With support from the National Science Foundation, Dr. Sarah Clayton and colleagues from the U.S. and Mexico will investigate the regional organization and decline of an early urban state from the perspective of daily life at Chicoloapan Viejo, an ancient rural settlement in the southeastern Basin of Mexico. Chicoloapan Viejo was occupied for nearly two thousand years, through the rise and dissolution of the successive Teotihuacan, Toltec, and Aztec states. Its longevity and location on the regional margins of these societies make it a strategic site for advancing knowledge of the sociopolitical and economic relationships among urban capitals and rural communities. This study concerns rural domestic life during the period associated with the height and collapse of Teotihuacan (100 BC-AD 650) and the subsequent reorganization of the region during the Epiclassic period (AD 650-850). As a powerful, multiethnic, urban society without precedent in North America, Teotihuacan is among the world's most fascinating early states, and yet a little is currently known of its administration of the regional population. For example, were rural populations relatively self-sufficient, economically, or tightly linked to regional exchange networks that included or were managed by the capital? Were rural households socially organized like those of urban Teotihuacan, and how did they change after the collapse of the state? Did this dramatic political transformation significantly disrupt social and economic practices among rural settlements, as it did in the capital, or were rural households resilient?

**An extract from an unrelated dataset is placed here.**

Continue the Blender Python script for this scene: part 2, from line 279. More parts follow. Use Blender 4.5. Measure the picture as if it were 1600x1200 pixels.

The research questions central to this study necessitate basic information concerning household economic practices and social organization. Two seasons of excavation involving the lateral exposure of domestic architecture and activity areas will be conducted, each followed by one year of analysis of spatial data, excavated artifacts, faunal and archaeobotanical remains, and floor sediments. Data from contexts including middens, house floors, and burials will permit an examination of diversity among households in social, economic, and ritual practices as well as changes in these practices through time.
This research advances knowledge of the earliest urbanized sociopolitical landscapes by providing needed information concerning rural life. The longitudinal view offered by this project contributes important information about how early states such as Teotihuacan met the challenges of regional administration and why they fell apart. This research is timely, as the investigation of ancient rural communities is increasingly hampered by the destruction of archaeological sites caused by Mexico City's urban sprawl. Chicoloapan Viejo itself is imminently threatened by the construction of new roads and houses, and it is one of only a few remaining archaeological sites where questions of rural organization in the ancient Basin of Mexico may be investigated.
This project provides opportunities for graduate students from multiple institutions to generate data for use in their own doctoral dissertations and to contribute to future research in the region. Scholarly interaction between the U.S. and Mexico is supported through collaboration with Mexican colleagues. Finally, the project contributes to the conservation of small archaeological sites in the Mexico City area by increasing local awareness of archaeological resources and cultural heritage.